One of the paintings deftly portrays the fire of collective knowledge, surrounded by the stones of an ecumenical soul, shedding its light on the city which has nature for its foundations; nature is constantly in motion, ceaselessly creating, while the city is the collective work of society, the self-objectification of the collective consciousness. Also at work here is the contrast between the downward gravity and the upward weightlessness of the elements.

And the setting of nature is all empty of human presence, in a discourse of absence and presence, while nature itself participates in the human drama of an ambiguous awareness of the evil deed and guilt for this evil deed. The contradictory fact is reflected everywhere of a small but privileged social group dominating over nature and, through processed matter, over the rest of society so that good cannot find a way into human potential, as evidenced by the closed, exit-less spaces around nature, the Mother of all needs as well as the Mother of satisfying all needs. And everywhere we see a density, a confined impulse.

The personal mythology of the painter includes a symbolism of paternal authority dwindling along with the trees, being inextricably linked to the institutions of middleclass society which are like lifeless things. Man’s ties with nature are forgotten, the natural definition of humans falls into oblivion and so does the fact that human history is part of natural history. Imagination is invariably a transcendence of the plausible appearance of Art, the erotic, death-defeating union with nature is shown as utopian: death is a reality that dominates over the construct of civilisation. There are no flows in sight; the myths of the Greek race are crystallised into national conscience. One can discern the failure to achieve the transcendence from the social conditions which spawned the artificial construct towards the new construct of personification,  and allow this ongoing discourse to reveal the truth of free individuality.

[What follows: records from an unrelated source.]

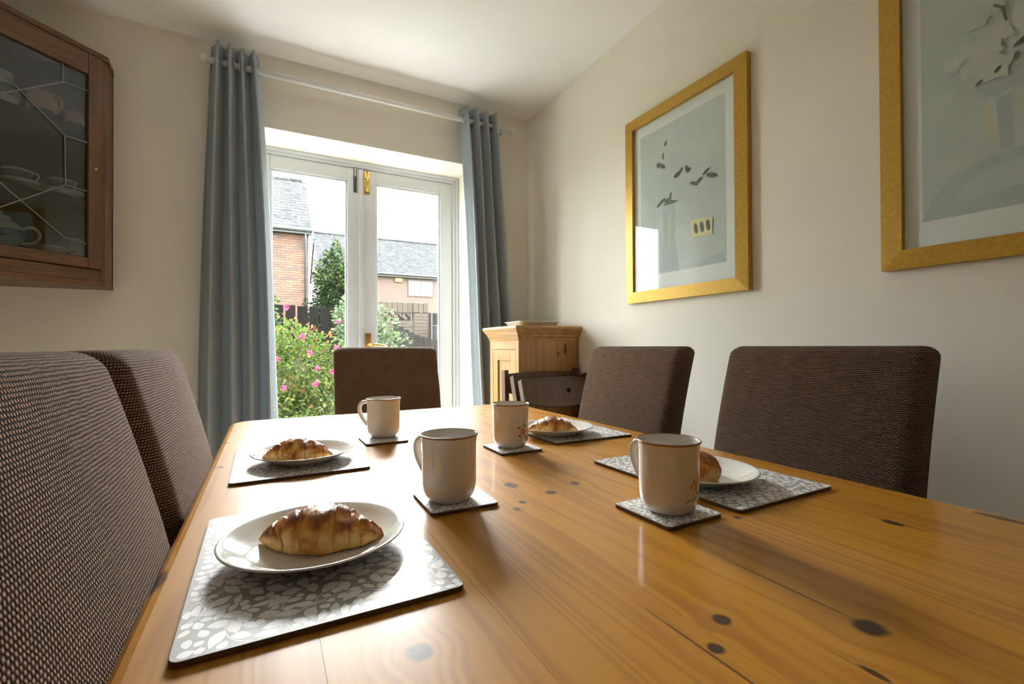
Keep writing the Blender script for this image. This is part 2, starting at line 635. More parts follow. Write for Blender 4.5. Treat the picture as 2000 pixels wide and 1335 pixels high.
def leaf(name, x0, x1, gx0, gx1):
    z0, z1, gz0, gz1 = .012, DZ - .034, .25, 1.921
    st = MB().box(x0 + .001, gx0, D0, D1, z0, z1, .003).build(name, M['white'])
    structure(st)
    MB().box(gx1, x1 - .001, D0, D1, z0, z1, .003).build('stile', M['white'], st)
    MB().box(gx0, gx1, D0 + .0005, D1, gz1, z1, .002).build('rail', M['white'], st)
    MB().box(gx0, gx1, D0 + .0005, D1, z0, gz0, .002).build('rail', M['white'], st)
    bd = MB()
    q = .011
    bd.box(gx0, gx0 + q, D0 + .008, D0 + .022, gz0, gz1, .003); bd.box(gx1 - q, gx1, D0 + .008, D0 + .022, gz0, gz1, .003)
    bd.box(gx0 + q, gx1 - q, D0 + .008, D0 + .022, gz1 - q, gz1, .003); bd.box(gx0 + q, gx1 - q, D0 + .008, D0 + .022, gz0, gz0 + q, .003)
    bd.build('glazing_bead', M['white'], st)
    MB().box(gx0, gx1, D0 + .024, D0 + .030, gz0, gz1).build('pane', M['glass'], st)
    return st


dl = leaf('door_1', DX0 + .037, .472, .008, .393)
dr = leaf('door_2', .473, DX1 - .037, .549, .937)
# overlap strip where the leaves meet
MB().box(.455, .478, D0 - .010, D0, .012, DZ - .036, .004).build('meeting_strip', M['white'], dl)
# bolts and handle
bp = MB().box(.4255, .4445, D0 - .004, D0, 1.855, 1.985, .001).build('bolt_plate', M['darkmetal'], dl)
MB().tube([(.435, D0 - .006, 1.945), (.435, D0 - .006, 1.999)], .005).build('bolt_rod', M['steel'], bp)
bp = MB().box(.484, .515, D0 - .004, D0, 1.853, 1.985, .001).build('bolt_plate', M['brass'], dr)
b = MB().tube([(.4995, D0 - .010, 1.868), (.4995, D0 - .010, 1.988)], .0055)
b.tube([(.4995, D0 - .012, 1.875), (.4995, D0 - .028, 1.875)], [.004, .006])
b.build('bolt_rod', M['brass'], bp)
MB().box(.486, .513, D0 - .013, D0 - .003, 1.935, 1.975, .004).build('bolt_keep', M['brass'], bp)
hp = MB().box(.488, .520, D0 - .005, D0, .90, 1.06, .002).build('handle_plate', M['brass'], dr)
b = MB().tube([(.504, D0 - .005, .995), (.504, D0 - .045, .995)], .007)
b.tube([(.504, D0 - .042, .995), (.53, D0 - .048, .994), (.58, D0 - .046, .990), (.60, D0 - .044, .986)], [.0075, .008, .0065, .006])
b.build('lever_handle', M['brass'], hp)
MB().tube([(.504, D0 - .006, .935), (.504, D0 - .003, .935)], .005).build('keyhole', M['darkmetal'], hp)

# ------------------------------------------------------------------ curtain rod and curtains
RY, RZ = 2.396, CAMZ + 1.250
rod = thing('curtain_rod', 'white curtain rod with small ball ends above the glazed door', 'curtain rod', (.5, RY, RZ))
MB().tube([(-.735, 0, 0), (.75, 0, 0)], .0135, 16).build('pole', M['rod'], rod)
for sx in (-.745, .762):
    MB().lathe([(0, -.021)] + [(.021 * math.cos(a), .021 * math.sin(a)) for a in [R(-75 + 15 * i) for i in range(11)]] + [(0, .021)], 20).build('finial', M['rod'], rod, (sx, 0, 0))
for sx in (-.70, .70):
    b = MB().bar((sx, 0.010, -.016), (sx, YW - RY, -.016), .014, .014, .003)
    b.tube([(sx, YW - RY - .008, -.016), (sx, YW - RY, -.016)], .026, 16)
    b.build('bracket', M['rod'], rod)


def curtain(label, xt, xb, n, seed, ph, zt):
    rnd = random.Random(seed)
    root = thing('curtain', label, 'curtain', ((xt[0] + xt[1]) / 2, RY, 0), group='blue grey curtains at the glazed door')
    cx = (xt[0] + xt[1]) / 2
    NU, NV = 150, 44
    amps = [1 + rnd.uniform(-.18, .18) for _ in range(n * 2 + 2)]
    vs, fs = [], []
    for j in range(NV + 1):
        v = j / NV
        z = zt - v * (zt - .025)
        # hang: top spacing to bottom spacing
        e = v ** .8
        x0 = xt[0] + (xb[0] - xt[0]) * e
        x1 = xt[1] + (xb[1] - xt[1]) * e
        for i in range(NU + 1):
            u = i / NU
            a = 2 * PI * n * u + ph
            k = u * n * 2
            i0 = min(int(k), n * 2); am = amps[i0] + (amps[i0 + 1] - amps[i0]) * (k - i0)
            A = (.040 + .012 * v) * am
            s = math.sin(a)
            s = math.copysign(abs(s) ** .75, s)
            y = A * s + .004 * math.sin(9 * v + 6 * u + seed)
            x = x0 + (x1 - x0) * u + .010 * math.sin(2 * a) * (1 + v) * .9 + .008 * math.sin(5 * v + seed + 4 * u) * v
            x += .006 * v * math.sin(3 * u * PI + seed)
            vs.append((x - cx, y, z))
    for j in range(NV):
        for i in range(NU):
            p = j * (NU + 1) + i
            fs.append((p, p + 1, p + NU + 2, p + NU + 1))
    b = MB().add(vs, fs, True)
    o = b.build('drape', M['curtain'], root)
    md = o.modifiers.new('thickness', 'SOLIDIFY'); md.thickness = .004; md.offset = 0
    # eyelets where the rod passes through
    for i in range(n * 2):
        u = (i * PI - ph) / (2 * PI * n)
        if not 0.01 < u < .99: continue
        x = xt[0] + (xt[1] - xt[0]) * u - cx
        ring = []
        for q in range(25):
            t = 2 * PI * q / 24
            ring.append((x + .002, .021 * math.cos(t), RZ + .021 * math.sin(t)))
        MB().tube(ring, .0035, 8, cap=False).build('eyelet', M['steel'], root)
    return root


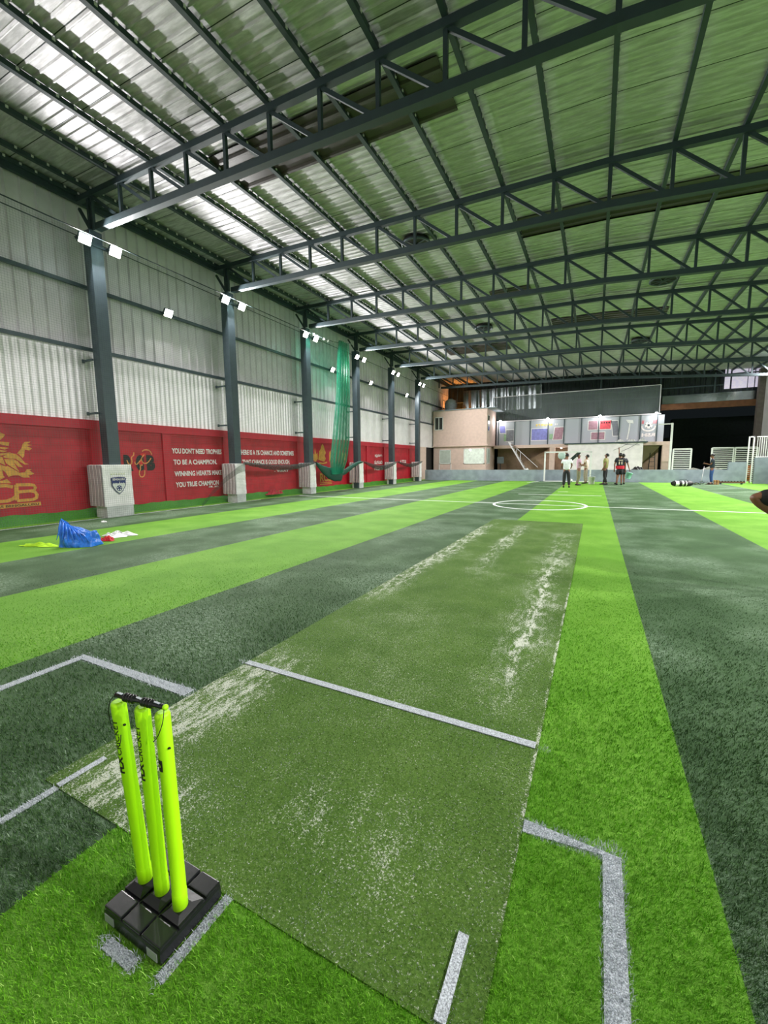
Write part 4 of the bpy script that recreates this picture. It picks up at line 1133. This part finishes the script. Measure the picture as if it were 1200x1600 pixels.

The memories of the Greek race stagnate beyond historicity.  Here is the love of civilisation failing to unite the scattered beings among themselves or with nature; the death of love climbing the stairs to the temple of civilisation.

In short we can say that the beauty of the work lies in its truth, in the robust perception of social structures as personal elements and the reverse—the realisation of subconscious processes and their artistic elaboration. It only remains to join the painter as she whispers the question: do we need to go back to nature to learn what civilisation is?